Гигантский зал был битком набит детворой, в основном подростками. В центре зала восседали Сергей Михалков, Радж Капур, другие знаменитости. Но юные кинозрители жили своей жизнью, не обращая на знаменитостей никакого внимания. Мальчишки, как водится, щипали девчонок и дергали их за косички. Девчонки тоже не оставались в долгу, и то в одном, то в другом конце зала возникали маленькие потасовки.
Показали два фильма. А в промежутке между ними, в антракте, и разыгралась та до глубины поразившая меня коллизия.

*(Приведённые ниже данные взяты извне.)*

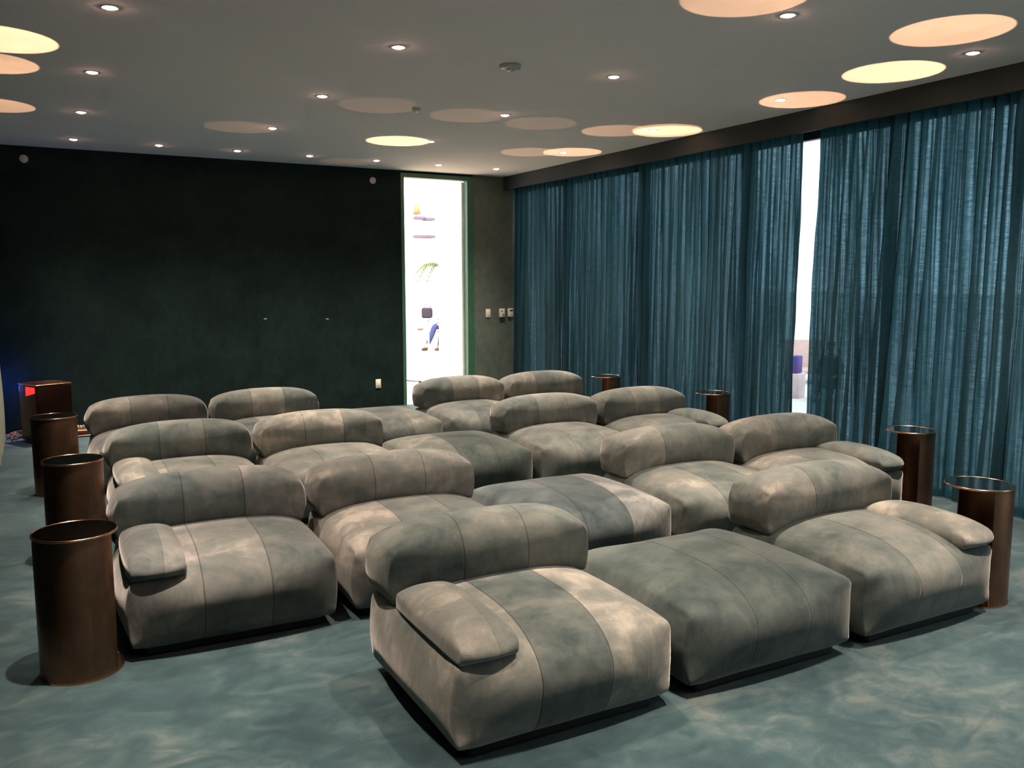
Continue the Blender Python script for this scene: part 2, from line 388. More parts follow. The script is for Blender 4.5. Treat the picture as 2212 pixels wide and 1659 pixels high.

На сцене вдруг появился какой-то потрепанный субъект с аккордеоном. Бережно положив аккордеон на стул, он ушел за кулисы и тотчас же вернулся обратно, таща за собой какие-то высокие фанерные щиты, обклеенные то ли плакатами, то ли афишами. Щиты эти он расставил по сцене гармошкой, и тут стало видно, что никакие это не афиши, а крупными плакатными буквами выведенный стихотворный текст. Щитов было не меньше пяти, и, приглядевшись к ним, я понял, что на каждом из них красуется отдельное четверостишие. Точнее — куплет.
Так оно и оказалось.
— Ребята! — обратился к беснующимся подросткам аккордеонист. — Сейчас мы с вами разучим новую пионерскую песню!.. Внимание! Все вместе! Разучиваем первый куплет!